Prevent extraneous formatting of apt output

When using apt from "dumb" terminal (this is a code word for Emacs), it produces many lines of garbage output (it probably tries to display progress, but it doesn't work on this kind of terminal).

The same happens if I try to save this information to a file, which blows up the logs contributing no useful information.

Thus, is there a way to prevent apt from producing garbled output?

I've seen the SO question asking for the opposite, and I think that this behavior is new. So, if the version is important, it is: apt 1.4.6 (amd64)


For the use in scripts, dumb terminals etc. there is apt-get, see man apt:

apt provides a high-level commandline interface for the package management system.

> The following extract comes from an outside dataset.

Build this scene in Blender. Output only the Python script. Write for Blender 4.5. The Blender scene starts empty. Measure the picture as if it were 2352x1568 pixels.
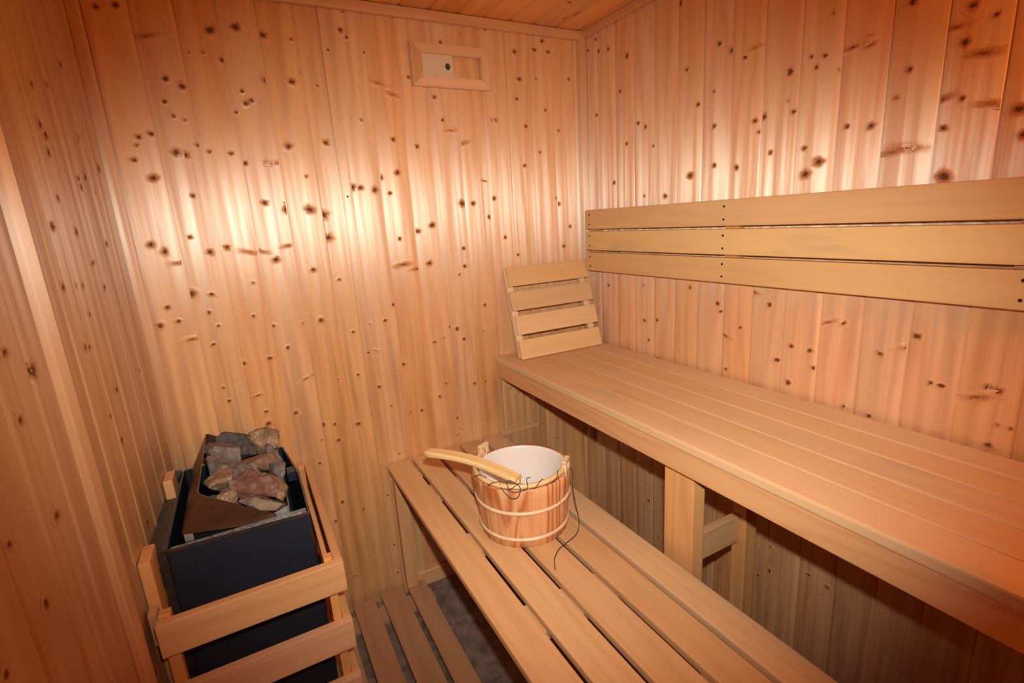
import bpy, bmesh, math, random
from mathutils import Vector, Matrix
import mathutils.noise as mnoise

sc = bpy.context.scene
COL = sc.collection
PI = math.pi

# ------------------------------------------------------------------ camera
yaw, pitch, roll = -0.48379, -0.237866, -0.063168
CAM = Vector((-1.2465, -1.6648, 1.3490))
fw = Vector((-math.sin(yaw)*math.cos(pitch), math.cos(yaw)*math.cos(pitch), math.sin(pitch)))
r0 = Vector((math.cos(yaw), math.sin(yaw), 0)); u0 = r0.cross(fw)
cr, sr = math.cos(roll), math.sin(roll)
rt = cr*r0 + sr*u0; up = -sr*r0 + cr*u0
cd = bpy.data.cameras.new('camera'); cam = bpy.data.objects.new('camera', cd); COL.objects.link(cam)
cd.sensor_width = 36; cd.lens = 1149.56*36/2352; cd.clip_start = .01
cam.matrix_world = Matrix(((rt.x, up.x, -fw.x, CAM.x), (rt.y, up.y, -fw.y, CAM.y), (rt.z, up.z, -fw.z, CAM.z), (0, 0, 0, 1)))
sc.camera = cam

# ------------------------------------------------------------------ light and exposure
sc.view_settings.view_transform = 'Standard'
sc.view_settings.look = 'None'
sc.view_settings.gamma = 1
sc.view_settings.use_curve_mapping = False
sc.view_settings.exposure = 0.0
w = bpy.data.worlds.new('world'); sc.world = w; w.use_nodes = True
w.node_tree.nodes['Background'].inputs[0].default_value = (1, .6, .35, 1)
w.node_tree.nodes['Background'].inputs[1].default_value = 0.03

def lamp(name, typ, loc, energy, color, **kw):
    d = bpy.data.lights.new(name, typ); d.energy = energy; d.color = color
    for k, v in kw.items(): setattr(d, k, v)
    o = bpy.data.objects.new(name, d); COL.objects.link(o); o.location = loc
    return o
def aim(o, target):
    o.rotation_euler = (Vector(target) - o.location).to_track_quat('-Z', 'Y').to_euler()
# the flash on top of the photographer's camera
FP = CAM + up*.095 + rt*.015 + fw*.02
fl = lamp('camera_flash', 'SPOT', FP, 82, (.985, 1, .91), spot_size=math.radians(86), spot_blend=.85, shadow_soft_size=.014)
fl.matrix_world = Matrix(((rt.x, up.x, -fw.x, FP.x), (rt.y, up.y, -fw.y, FP.y), (rt.z, up.z, -fw.z, FP.z), (0, 0, 0, 1))) @ Matrix.Rotation(math.radians(-4.0), 4, 'X') @ Matrix.Diagonal((1.42, 1.0, 1, 1))
# the sauna's own warm lamp, high on the wall behind the camera
sl = lamp('sauna_lamp', 'POINT', (-.42, -2.0, 1.62), 9.5, (1, .43, .11), shadow_soft_size=.09)

# ------------------------------------------------------------------ materials
def nodes(name):
    m = bpy.data.materials.new(name); m.use_nodes = True
    nt = m.node_tree; return m, nt, nt.nodes['Principled BSDF']
class N:
    def __init__(s, nt): s.nt = nt
    def new(s, t, **kw):
        n = s.nt.nodes.new(t)
        for k, v in kw.items(): setattr(n, k, v)
        return n
    def put(s, sock, v):
        if isinstance(v, (int, float, tuple, list)): sock.default_value = v
        else: s.nt.links.new(v, sock)
    def math(s, op, a, b=0.0, c=None, clamp=False):
        n = s.new('ShaderNodeMath', operation=op); n.use_clamp = clamp
        s.put(n.inputs[0], a); s.put(n.inputs[1], b)
        if c is not None: s.put(n.inputs[2], c)
        return n.outputs[0]
    def mix(s, f, a, b, mode='MIX'):
        n = s.new('ShaderNodeMix', data_type='RGBA', blend_type=mode)
        s.put(n.inputs[0], f); s.put(n.inputs[6], a); s.put(n.inputs[7], b)
        return n.outputs[2]
    def comb(s, x, y, z):
        n = s.new('ShaderNodeCombineXYZ')
        s.put(n.inputs[0], x); s.put(n.inputs[1], y); s.put(n.inputs[2], z); return n.outputs[0]
    def noise(s, vec, scale, detail=3, rough=.5, dist=0):
        n = s.new('ShaderNodeTexNoise'); s.put(n.inputs['Vector'], vec)
        n.inputs['Scale'].default_value = scale; n.inputs['Detail'].default_value = detail
        n.inputs['Roughness'].default_value = rough; n.inputs['Distortion'].default_value = dist
        return n.outputs[0]
    def ramp(s, f, stops, interp='LINEAR'):
        n = s.new('ShaderNodeValToRGB'); s.put(n.inputs[0], f); n.color_ramp.interpolation = interp
        e = n.color_ramp.elements
        while len(e) < len(stops): e.new(.5)
        for i, (p, c) in enumerate(stops): e[i].position = p; e[i].color = c if len(c) == 4 else (*c, 1)
        return n.outputs[0]
    def rng(s, v, a, b, c, d, smooth=False):
        n = s.new('ShaderNodeMapRange'); s.put(n.inputs[0], v)
        if smooth: n.interpolation_type = 'SMOOTHSTEP'
        for i, q in enumerate((a, b, c, d)): n.inputs[i+1].default_value = q
        return n.outputs[0]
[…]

It is intended as an end user interface and enables some options better suited for interactive usage by default compared to more specialized APT tools like apt-get(8) and apt-cache(8).

SCRIPT USAGE AND DIFFERENCES FROM OTHER APT TOOLS

The apt(8) commandline is designed as an end-user tool and it may change behavior between versions. While it tries not to break backward compatibility this is not guaranteed either if a change seems beneficial for interactive use.

All features of apt(8) are available in dedicated APT tools like apt-get(8) and apt-cache(8) as well. apt(8) just changes the default value of some options (see apt.conf(5) and specifically the Binary scope). So you should prefer using these commands (potentially with some additional options enabled) in your scripts as they keep backward compatibility as much as possible.


There are more differences between apt and apt-get than the fancy progress bar, so you might want to turn that off while keeping all the other differences:

sudo apt -o Dpkg::Progress-Fancy=0 action args...

Some sources show Dpkg::Progress-Fancy="0", which is fine but equivalent to Dpkg::Progress-Fancy=0 since shells don't expand 0 anyway and the quotes are simply removed.

You probably don't want to change this setting globally because when you run apt outside of Emacs you will likely want the fancy progress bar. However, you could make a shorter command that achieves the same goal, such as with an eshell alias.